Crime of blasphemy dangerous and silly


Nothing can be removed from the judgment of laughter, including God and religion, writes JOHN WATERS.

OTHER THAN that it is a ruse to distract the public’s attention from the Government’s handling of the economic crisis, it is difficult to arrive at any insight into why the Minister for Justice has proposed the introduction of a new crime of blasphemous libel.

Perhaps some lobby group has been beavering away, tormenting the Minister and his department. If so, one could readily imagine such a group: wearing its religiosity like a shield against the world, beleaguered in its piety and defensive about its beliefs. But if we succumb to the anxieties of these who wear their religiosity as a suit of armour against reality, we succumb also to the taunts of the ignoramuses who tell us that religion is (at once!) a dangerous and a dying phenomenon.

The right to give expression to the religious concept of reality itself depends on the right to freedom of expression. If we move to censor criticism or the satirising of religion, we move also to what will no doubt be deemed a trade-off: the complete removal of signs of religiosity from public view. If the proposed legislation were to become law, it would become more difficult to argue with, for example, attempts to remove the Angelus from national radio and television, because the continuation of this tradition might then quite reasonably be deemed an unjust provocation to those whose dissent would no longer be a matter of freedom of choice, but a potential crime subject to draconian penalties.

Freedom of expression is not an absolute value, but it should be qualified only in circumstances where the freedom in question is exercised against a group or individual incapable of answering back. The idea that a form of expression can be prohibited because some people find it offensive is a recipe for the elimination of every contentious idea from the public square.

Recently I expressed the view that some paintings depicting a nude Brian Cowen, unofficially and briefly displayed in the National Gallery and RHA, were offensive and in bad taste. But the idea that such gestures might be made illegal, or subject to punishment, must be regarded as both dangerous and silly.

It is true that we now live in a culture where what passes for humour is often elevated beyond merit, but the right to speak and joke freely remains as precious as the right to religious freedom. In truth, because both relate to the fundamental impulses of humanity, they are almost co-terminous.

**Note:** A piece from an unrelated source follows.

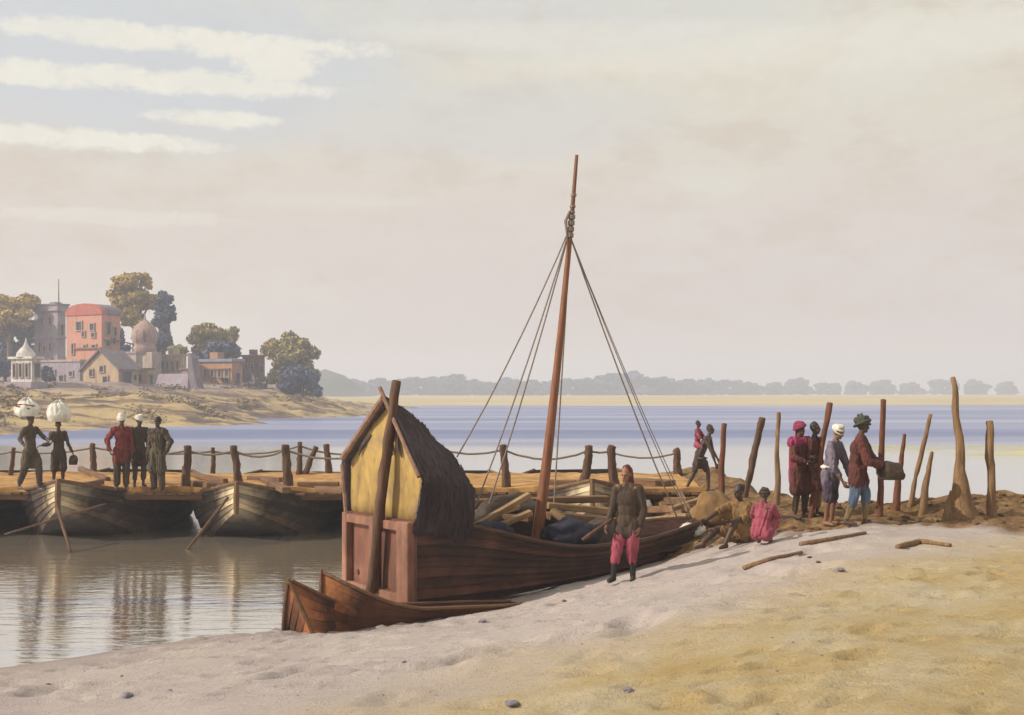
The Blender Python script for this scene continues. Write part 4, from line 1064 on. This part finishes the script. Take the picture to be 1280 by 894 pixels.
bundle('cloth_bundle', 'small navy bundle of cloth against the cabin thatch', 'bundle', P(612, 674, 19.9), (.42, .25, .20), M['navy'], None, 2, BYAW)
bundle('cloth_bundle', 'long dark brown tarpaulin heap behind the mast and leaning planks', 'bundle', P(640, 682, 21.2), (1.0, .3, .55), M['hull_in'], None, 4, BYAW)
bundle('cloth_bundle', 'dark brown heap of matting behind the man in pink trousers', 'bundle', P(748, 688, 21.2), (.45, .35, .35), M['hull_in'], None, 3, BYAW)
# landing place between bow and bridge
def gp(px, py, up=.0): p = hit(px, py, 20.5); p.z = gz0(p.x, p.y)+up; return p
G = 'planks stacked at the landing'
for i, (a, b_, w, h, lab, mt, up) in enumerate([
    ((800, 656), (866, 651), .30, .12, 'tan plank nearest the boat bow at the landing', 'timber', .08),
    ((806, 644), (870, 642), .34, .16, 'brown beam in the middle of the landing stack', 'timber_brown', .10),
    ((795, 632), (866, 634), .34, .18, 'wide brown beam at the back of the landing stack', 'timber_brown', .12),
    ((838, 650), (880, 636), .16, .10, 'short slanting tan plank at the right of the landing stack', 'timber', .22),
    ((850, 626), (862, 650), .10, .08, 'thin brown prop at the right of the landing stack', 'timber_brown', .18)]):
    beam('landing_plank', lab, gp(*a, up), gp(*b_, up), w, h, M[mt], G)
bundle('cloth_bundle', 'white cloth bundle by the bow of the cabin boat', 'bundle', gp(866, 668, -.05), (.28, .2, .16), M['white'], None, 5)
bundle('cloth_bundle', 'white cloth bundle just right of the man in pink trousers', 'bundle', gp(806, 652, .0), (.20, .2, .34), M['white'], None, 6)
bundle('cloth_bundle', 'flat blue cloth spread at the feet of the man carrying a child', 'bundle', gp(838, 618, .02), (.50, .4, .09), M['blue'], None, 7)
bundle('cloth_bundle', 'rounded brown sack behind the seated man', 'sack', gp(892, 655, -.03), (.42, .36, .42), M['ochre'], None, 8)
bundle('earth_mound', 'brown earth hump under the pink-robed standing figure', 'mound', gp(965, 655, -.12), (.8, .5, .20), M['clod'], None, 9)

# ------------------------------------------------------------------ stakes on the right bank
G = 'stakes driven into the right bank'
stakes = [((905, 530), (899, 648), [.075, .08, .07], 'stake_red', 'upright red-brown stake just right of the man carrying a child'),
          ((953, 523), (929, 622), [.09, .095, .10], 'post', 'thick dark stake leaning right behind the seated pair'),
          ((973, 516), (971, 632), [.10, .075, .06, .06], 'stake_tan', 'thin tan upright stake between the seated pair and the pink-robed figure'),
          ((1037, 504), (1012, 648), [.06, .065, .075], 'stake_red', 'red-brown stake leaning behind the four standing men'),
          ((1104, 500), (1099, 646), [.075, .065, .065], 'stake_red', 'tall straight red-brown stake right of the green-turbaned man'),
          ((1131, 543), (1117, 637), [.10, .07, .04], 'stake_red', 'short reddish stake with a split foot, first of three leaning together'),
          ((1163, 518), (1135, 634), [.075, .05, .06, .045], 'stake_tan', 'long thin tan stake leaning in the middle of three'),
          ((1165, 565), (1150, 645), [.11, .08, .04], 'stake_tan', 'shortest tan stake, last of three leaning together'),
          ((1237, 527), (1240, 645), [.12, .085, .10, .08], 'stake_tan', 'blunt tan stake nearest the right edge of the picture')]
stakes = [(a, b_, [r*.72 for r in c], d, e) for a, b_, c, d, e in stakes]
for tp, bp, rad, mt, lab in stakes:
    b0 = hit(*bp, 20.0); b0.z -= .12; t0 = P(*tp, b0.y+.15)
    pole('mooring_stake', lab, 'stake', [b0, t0], rad, M[mt], G)
b0 = hit(1202, 648, 20.0); b0.z -= .15
o = pole('mooring_stake', 'tallest tan stake with a swollen root-like foot', 'stake', [b0, P(1200, 560, b0.y), P(1191, 472, b0.y+.1)], [.34, .17, .095, .07, .062, .055, .035], M['stake_tan'], G)
MB().tube([(-.22, 0, -.05), (-.20, 0, .3), (-.17, 0, .62)], [.16, .10, .03], 8, True, .3).build('root_spur', M['stake_tan'], o)

# ------------------------------------------------------------------ stones, sticks
def stone(label, px, py, r, mat, flat=.55, seed=0, group='stones and clods on the sand'):
    p = hit(px, py); mb = MB(); bmesh.ops.create_icosphere(mb.b, subdivisions=3, radius=1)
    for v in mb.b.verts:
        k = 1+.35*noise.noise(v.co*1.4+Vector((seed*3.1, 0, 0)))+.12*noise.noise(v.co*4+Vector((seed, 0, 0)))
        v.co = Vector((v.co.x*k*r, v.co.y*k*r*.8, v.co.z*k*r*flat))
    o = mb.build('stone', mat, None, True); o.location = (p.x, p.y, gz0(p.x, p.y)+r*flat*.45); o.rotation_euler = (0, 0, seed)
    return tag(o, label, 'stone', group)
for i, (px, py, r, mt, lab) in enumerate([
    (785, 864, .085, 'stone', 'grey-violet stone low on the ochre sand near the bottom centre'), (1050, 715, .10, 'stone', 'squarish grey stone right of the two red clods'),
    (603, 778, .10, 'stone', 'grey stone on pale sand below the boat side'), (505, 829, .05, 'stone', 'small dark pebble on pale sand below the skiffs'),
    (158, 872, .13, 'stone', 'flat grey stone near the lower left corner'), (212, 864, .05, 'stone', 'small stone right of the flat grey stone at lower left'),
    (1012, 698, .07, 'clod', 'first red-brown clod at the end of the long stick'), (1023, 704, .065, 'clod', 'second red-brown clod just beyond the stick'),
    (640, 884, .10, 'stone', 'flat grey stone at the bottom edge in the ochre sand'), (60, 856, .045, 'stone', 'tiny pebble near the waterline at lower left'),
    (152, 846, .04, 'stone', 'tiny pebble just below the waterline curve'), (705, 752, .06, 'clod', 'small brown clod under the boat side near the man')]):
    stone(lab, px, py, r*.55, M[mt], .42, i+1)
def ground_stick(label, pts, r, mat, cat='stick'):
    w = []
    for a in pts: p = hit(*a); p.z = gz0(p.x, p.y)+r*.6; w.append(p)
    return pole('stick', label, cat, w, [r, r*1.1, r*.7], mat, 'sticks lying on the sand')
ground_stick('long tan stick lying on the sand below the seated pair', [(929, 713), (965, 701), (1002, 693)], .032, M['stake_tan'])
ground_stick('curved brown branch on the sand below the leaning stakes', [(1122, 686), (1150, 680), (1188, 684)], .04, M['stake_tan'])
ground_stick('brown stick along the edge of the dark earth under the four men', [(1000, 683), (1040, 676), (1082, 668)], .035, M['stake_tan'])
# litter of small lumps on the dark earth
mb = MB(); rnd = random.Random(9)
for i in range(420):
    x, y = rnd.uniform(2.8, 13), rnd.uniform(19.2, 24)
    j, k = int((y-GY0)/GS), int((x-GX0)/GS)
    if earth[j, k] < .5: continue
    r = rnd.uniform(.02, .075)
    bmesh.ops.create_icosphere(mb.b, subdivisions=1, radius=1, matrix=Matrix.Translation((x, y, gz0(x, y)+r*.2)) @ Matrix.Rotation(rnd.uniform(0, 6), 4, 'Z') @ Matrix.Diagonal((r*1.3, r, r*.6, 1)))
tag(mb.build('earth_crumbs', M['clod']), 'crumbled brown earth and pebbles strewn on the right bank', 'rubble', None, 'stuff')
mb = MB()
for i in range(700):
    y = 6+13*rnd.random()**1.6; x = rnd.uniform(-.42, .5)*y; r = .003+.010*rnd.random()**3
    if gz0(x, y) < .05: continue
    bmesh.ops.create_icosphere(mb.b, subdivisions=1, radius=1, matrix=Matrix.Translation((x, y, gz0(x, y)+r*.1)) @ Matrix.Diagonal((r*1.3, r, r*.7, 1)))
tag(mb.build('sand_grit', M['stone']), 'fine grit and tiny pebbles scattered over the sand', 'grit', None, 'stuff')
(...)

Humour is one of the cornerstones of democratic debate, a safeguard against pomposity and fanaticism, but also a way for the public conversation to convey the deeper human reactions to events.

A joke gives voice to what is beyond the frontier of the acceptable, and all of us, including those who take offence, need this to remain possible. If we are to avoid sliding into the tyranny of solemnity, nothing can be removed from the judgment of laughter, including God. We need the right to laugh at our deepest beliefs, for only this prevents us becoming overwhelmed by their intensity. Laughter is also a protection against the tendency of human endeavours towards excess and corruption, and religions are as prone to these as any other form of human organisation. Even when a joke goes too far, this is less dangerous than the possibility that it might be suppressed and some powerful but flawed entity left free from criticism or dissent.

The idea that religiosity needs the protection of laws which penalise its detractors belongs to an understanding of religion created in the hubris of modernity. It has to do with the belief that religion is a hangover from a less enlightened time, an unreasonable response to reality that will become increasingly implausible as time moves on. Unbeknownst to themselves, religious-minded people have begun to take this logic to their hearts, seeing themselves in the description of their enemies, and adopting stances that seem to bear out the caricature. They are defensive because they, too, have forgotten that what they profess is not merely some inherited tradition but a fundamental understanding of reality.

Religion is mankind adopting the most open demeanour in the face of the absolutely real. This, by definition, can only be caricatured by someone with a less open outlook, who has perhaps reduced his worldview to an ideological attempt at understanding. Why should people of faith have anything to fear from those whose provocations communicate little beyond fear in the face of the infinite Mystery and a deadly pride that prevents them admitting this? There is no modernity.

There is only humanity and the essential human structure, unchanged since the time of Moses. Man remains as before: a creature, which is to say an organism that did not make itself; dependent on something he neither sees not understands; and mortal to an extent that he can sometimes and only marginally influence as to timing. In the face of such facts, the religious response is the only rational one, and attempts to ridicule it are manifestations of idiocy, full of sound and fury, signifying absolutely nothing.